It's a Charlie Brown Christmas for "ugly" Pennsylvania tree
READING, Pa. -- A much-maligned public Christmas tree in Pennsylvania is getting the Charlie Brown treatment.
Officials in Reading say the spindly branches will be decorated with a single red ornamental bulb -- just like the scrawny tree in the beloved "Peanuts" holiday tale, at a ceremony on Dec. 6.
Residents of the small city complained the puny pine with sparse, droopy branches was ugly when it was first erected and topped with a lighted pretzel.
"That tree is not a very good tree for Christmas, sorry," one person said.
"If you look at it, it looks like something you throw out after the season -- not for the season," another resident said.
It turns out the 50-foot spruce was actually a last-minute fill-in after wet grounds prevented crews from reaching the town's first choice.
"This Christmas tree doesn't go with what our city is," Reading city council resident Francis Acosta said.

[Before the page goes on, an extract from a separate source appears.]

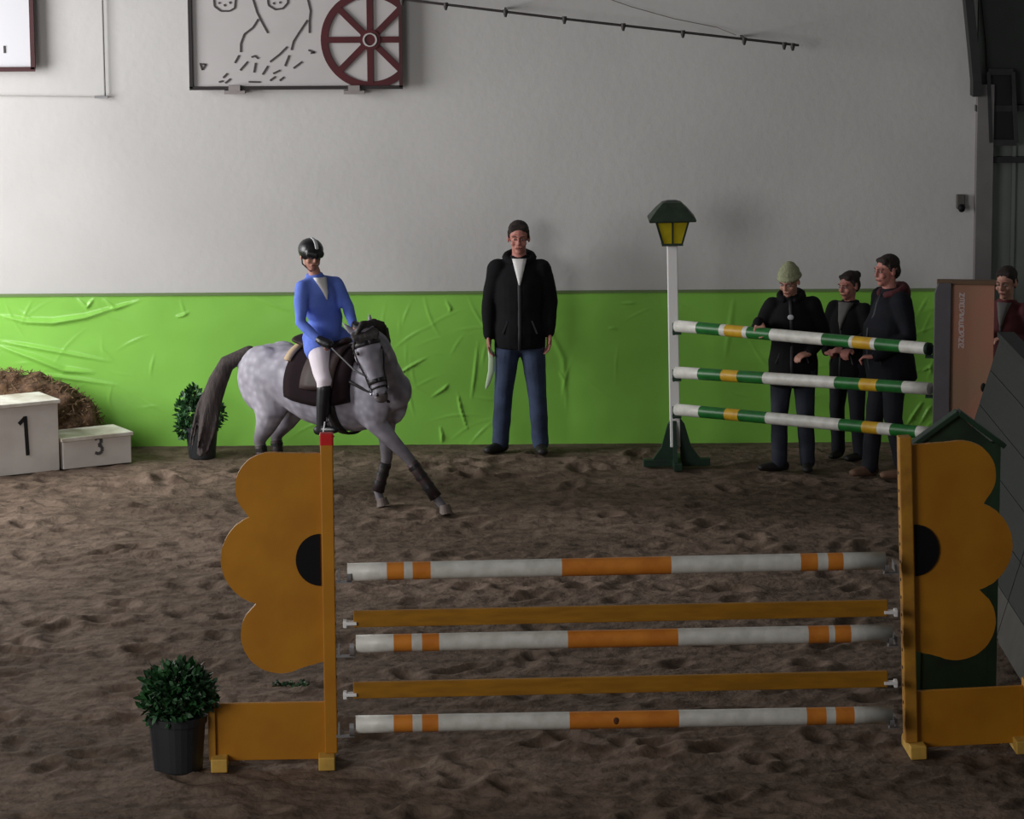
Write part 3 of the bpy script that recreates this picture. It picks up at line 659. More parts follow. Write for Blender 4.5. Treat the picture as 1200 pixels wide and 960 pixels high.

But when the tree made national headlines, city hall was inundated with calls from around the country from people both pro-tree and anti-tree.
"I don't think there's anything wrong with it," resident Thomas Koch said. "I think it's like the rest of the city, it has great character."
"It sends the wrong message to take down the tree," Reading city council vice president Jeff Waltman said. "The message to the world needs to be that nobody's perfect."
In the end, officials decided they would keep the spruce. It may not be the flashiest, but the town of Reading is embracing it, flaws and all.
"Holiday spirit comes from the heart, not from a pretty or not pretty tree," resident Wendy Lessar said. "We say decorate it up, fill in the gaps and move forward."